He also spoke of the cynicism caused by suspicion that money secures influence:

I believe that secret corporate lobbying, like the expenses scandal, goes to the heart of why people are so fed up with politics. It arouses people’s worst fears and suspicions about how our political system works, with money buying power, power fishing for money and a cosy club at the top making decisions in their own interest.

I certainly share this concern and a promise to do something is welcome. Yet the focus of his speech is primarily on corruption type issues – namely whether politicians ‘use their contacts and knowledge – gained while being paid by the public to serve the public – for their own private gain.’ This is just one part of the problem. There may be instances where a politican does not gain personally, but where well funded lobby groups have a better chance to influence political decisions. This is a distinction I look at in the fourth chapter of Democracy Distorted. For example, hiring a well connected lobbying firm might bring some advantages, without any money going to a minister.

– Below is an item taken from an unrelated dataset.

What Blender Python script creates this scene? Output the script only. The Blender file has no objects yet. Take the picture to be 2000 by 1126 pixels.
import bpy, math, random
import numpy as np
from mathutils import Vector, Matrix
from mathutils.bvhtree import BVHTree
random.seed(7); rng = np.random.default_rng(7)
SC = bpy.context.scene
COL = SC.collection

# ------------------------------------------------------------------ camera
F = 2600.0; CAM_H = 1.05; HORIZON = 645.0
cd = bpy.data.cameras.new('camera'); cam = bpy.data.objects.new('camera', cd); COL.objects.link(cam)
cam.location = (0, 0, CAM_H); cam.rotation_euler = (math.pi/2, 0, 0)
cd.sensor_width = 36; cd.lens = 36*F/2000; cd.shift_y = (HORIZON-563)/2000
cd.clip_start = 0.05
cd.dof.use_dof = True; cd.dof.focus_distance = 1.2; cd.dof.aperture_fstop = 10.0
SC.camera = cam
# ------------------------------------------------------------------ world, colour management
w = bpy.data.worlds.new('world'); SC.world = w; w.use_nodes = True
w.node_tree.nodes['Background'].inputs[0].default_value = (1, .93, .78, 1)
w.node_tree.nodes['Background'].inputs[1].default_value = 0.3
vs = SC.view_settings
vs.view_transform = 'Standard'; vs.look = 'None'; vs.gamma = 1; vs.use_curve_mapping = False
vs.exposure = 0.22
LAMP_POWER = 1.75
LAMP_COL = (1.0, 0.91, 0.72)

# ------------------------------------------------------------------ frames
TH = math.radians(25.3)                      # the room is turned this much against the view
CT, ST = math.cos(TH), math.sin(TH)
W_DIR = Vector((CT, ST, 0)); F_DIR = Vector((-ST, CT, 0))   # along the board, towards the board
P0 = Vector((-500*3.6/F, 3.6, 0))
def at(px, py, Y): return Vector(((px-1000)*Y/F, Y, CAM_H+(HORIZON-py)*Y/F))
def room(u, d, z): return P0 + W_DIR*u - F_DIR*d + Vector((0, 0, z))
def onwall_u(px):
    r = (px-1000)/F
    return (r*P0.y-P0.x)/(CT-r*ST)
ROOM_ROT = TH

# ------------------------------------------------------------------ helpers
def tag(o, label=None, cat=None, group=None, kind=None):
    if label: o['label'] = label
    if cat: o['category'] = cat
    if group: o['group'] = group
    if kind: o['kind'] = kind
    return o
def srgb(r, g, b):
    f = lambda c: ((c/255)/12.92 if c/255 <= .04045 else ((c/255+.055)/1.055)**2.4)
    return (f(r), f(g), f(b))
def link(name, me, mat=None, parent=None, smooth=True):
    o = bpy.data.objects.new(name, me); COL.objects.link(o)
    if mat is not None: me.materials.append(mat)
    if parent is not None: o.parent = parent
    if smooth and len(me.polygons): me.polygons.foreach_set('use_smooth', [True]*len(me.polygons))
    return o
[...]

The remedy proposed is fairly limited, with Cameron focusing on ‘revolving door’ issues – namely employment secured by ministers once they leave office. Cameron states:

the guidelines state that former ministers shouldn’t lobby government for at least twelve months after leaving office. We will start by doubling that to two years

The guidelines provide that ministers must take advice from the Advisory Committee on Business Appointments for employment taken up within 2 years of leaving office – so it is already within their power to impose limits in that time frame. According to the Public Administration Committee’s report, a two year ban on lobbying was imposed on David Blunkett. Cameron does make an important point about strengthening the sanctions for those in breach of rules, which has been a point of criticism of the arrangements.

The problems of lobbying, however, go beyond the revolving door. Cameron’s proposal might be a first step, but there are many other things that need to be done to address lobbying. There are questions about MPs having second jobs, for example. On issues of transparency, a register of lobbyists would be a bigger step – although one that raises many difficult questions of definition and comes with some administrative burdens. I will be interested to see the full reform proposals.